Based on my understanding so far (highly limited), the only way that looks like it might be possible to avoid propagating a GPLv2 requirement to our customers – and thus making the compliance fully our responsibility - would be if we distribute a copy of the exact source code used to build the module’s Coreboot/SeaBIOS configuration as an integral part of our product. If there is any way to do it, we would actually rather not develop the expertise to set up such a build, but I see no way around being able to build our own version of the system image if we are to comply with GPLv2. My understanding is that we have to know exactly how to build the exact binary we distribute and we have to be able to tell a technically competent recipient of the binary how to do that build themselves, as well as how to incorporate the new build into our product. We do not have to support any changes whatsoever, but we do have to support the initial process of re-configuring our product with a newly built binary that came from the sources we supply as long as there are no changes made to those sources.

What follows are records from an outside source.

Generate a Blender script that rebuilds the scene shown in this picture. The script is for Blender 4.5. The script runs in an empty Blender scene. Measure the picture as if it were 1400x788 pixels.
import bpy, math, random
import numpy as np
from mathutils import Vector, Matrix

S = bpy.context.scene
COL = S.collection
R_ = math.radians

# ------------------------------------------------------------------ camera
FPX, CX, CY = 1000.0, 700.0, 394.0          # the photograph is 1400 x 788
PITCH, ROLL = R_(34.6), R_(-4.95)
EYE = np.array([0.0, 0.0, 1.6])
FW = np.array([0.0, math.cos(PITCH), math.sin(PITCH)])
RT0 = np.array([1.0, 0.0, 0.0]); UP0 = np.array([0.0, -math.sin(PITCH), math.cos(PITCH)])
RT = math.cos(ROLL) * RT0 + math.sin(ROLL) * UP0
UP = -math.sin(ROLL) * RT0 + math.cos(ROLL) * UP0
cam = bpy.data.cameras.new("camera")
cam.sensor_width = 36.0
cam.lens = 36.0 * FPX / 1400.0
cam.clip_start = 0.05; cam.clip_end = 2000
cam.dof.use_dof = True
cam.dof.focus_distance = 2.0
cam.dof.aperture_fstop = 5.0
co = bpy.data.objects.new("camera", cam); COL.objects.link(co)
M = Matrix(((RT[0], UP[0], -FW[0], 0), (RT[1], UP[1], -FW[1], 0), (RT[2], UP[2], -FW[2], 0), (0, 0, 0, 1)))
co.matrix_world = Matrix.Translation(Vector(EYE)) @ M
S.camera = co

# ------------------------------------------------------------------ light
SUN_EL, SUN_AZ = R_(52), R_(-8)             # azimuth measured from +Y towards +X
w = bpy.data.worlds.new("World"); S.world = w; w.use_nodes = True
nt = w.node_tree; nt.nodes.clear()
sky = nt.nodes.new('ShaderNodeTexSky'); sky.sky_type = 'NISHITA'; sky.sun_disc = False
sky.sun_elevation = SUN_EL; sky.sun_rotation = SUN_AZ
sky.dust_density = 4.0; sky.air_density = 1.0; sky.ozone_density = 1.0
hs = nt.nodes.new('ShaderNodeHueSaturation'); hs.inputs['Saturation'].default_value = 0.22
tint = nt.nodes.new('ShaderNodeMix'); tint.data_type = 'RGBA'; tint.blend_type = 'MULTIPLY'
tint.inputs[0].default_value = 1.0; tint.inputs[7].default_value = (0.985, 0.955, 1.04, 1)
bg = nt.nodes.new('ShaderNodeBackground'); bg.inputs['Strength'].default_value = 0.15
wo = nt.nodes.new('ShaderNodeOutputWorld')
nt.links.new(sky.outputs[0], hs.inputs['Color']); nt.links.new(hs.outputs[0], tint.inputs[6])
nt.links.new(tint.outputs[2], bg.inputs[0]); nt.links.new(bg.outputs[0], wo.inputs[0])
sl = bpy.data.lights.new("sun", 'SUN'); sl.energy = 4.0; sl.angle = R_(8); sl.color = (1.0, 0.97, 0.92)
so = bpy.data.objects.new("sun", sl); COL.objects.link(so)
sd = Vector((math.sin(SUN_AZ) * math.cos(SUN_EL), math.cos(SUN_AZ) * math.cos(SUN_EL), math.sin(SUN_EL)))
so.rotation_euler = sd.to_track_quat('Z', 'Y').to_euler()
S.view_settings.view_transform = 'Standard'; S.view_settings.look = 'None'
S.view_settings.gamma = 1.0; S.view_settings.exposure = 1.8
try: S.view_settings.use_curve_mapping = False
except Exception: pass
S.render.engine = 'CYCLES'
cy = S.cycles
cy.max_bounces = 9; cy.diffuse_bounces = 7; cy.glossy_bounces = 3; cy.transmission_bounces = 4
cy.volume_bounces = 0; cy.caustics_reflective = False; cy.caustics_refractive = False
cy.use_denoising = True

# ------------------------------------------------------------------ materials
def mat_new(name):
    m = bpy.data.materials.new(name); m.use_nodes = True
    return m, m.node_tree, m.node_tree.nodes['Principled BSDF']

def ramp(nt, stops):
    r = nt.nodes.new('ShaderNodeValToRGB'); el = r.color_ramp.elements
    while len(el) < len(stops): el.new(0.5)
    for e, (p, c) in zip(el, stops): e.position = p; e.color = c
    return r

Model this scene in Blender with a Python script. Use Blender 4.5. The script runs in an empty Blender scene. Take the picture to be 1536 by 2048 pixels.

One idea I had is to put the source on a microSD drive and semi-permanently attach that drive to the product. That way the Coreboot/SeaBIOS code would go along for the ride any time our product changed hands (as long as no one lost it). The microSD would not be part of our product. So, an owner of our product (and so a recipient of the binary distribution of Coreboot/SeaBIOS) would have the code on the microSD, but we have no easy way to provide them access to its content. But, they could remove the microSD from the product and read it from any machine that can read a microSD. That means almost any machine.
That seems to me like it might cover the source distribution requirement of GPLv2, though I am not quite certain it is good enough.
However, so far, it looks impossible to me to meet the GPLv2 notification requirements. And, I do not understand at all how the likes of network routers that use GPL licensed code can possibly comply either.
I can imagine fitting a URL, such as www.mstarlabs.com/GPL (not a real URL) on to the product to point any owner of the product to an explanation of where to find the license text and source for Coreboot/SeaBIOS. The microSD would have everything needed to comply on it, but I do not think that comes close to meeting the notice requirements of GPL.
Under Windows, where we sell the vast majority of our systems, we do have a control panel application that every user could potentially get to. And, it could include a screen that explains the owner’s GPL rights and where to find the source microSD on the product. But, we have no means to force the user to look at the control panel application, and most users would never have any reason to do so.
Do you have any written guidelines that explain how to properly – and legally - distribute a commercial hardware product that incorporates Coreboot/SeaBIOS? In particular, how can we meet the notification requirements when the user never even physically handles the product, sees any output from the device, or installs any software on it? I am having a hard time figuring out how to do this, if it is possible at all.
If this is the wrong forum for this kind of question, I apologies. And, I would appreciate if someone could point me to an appropriate forum.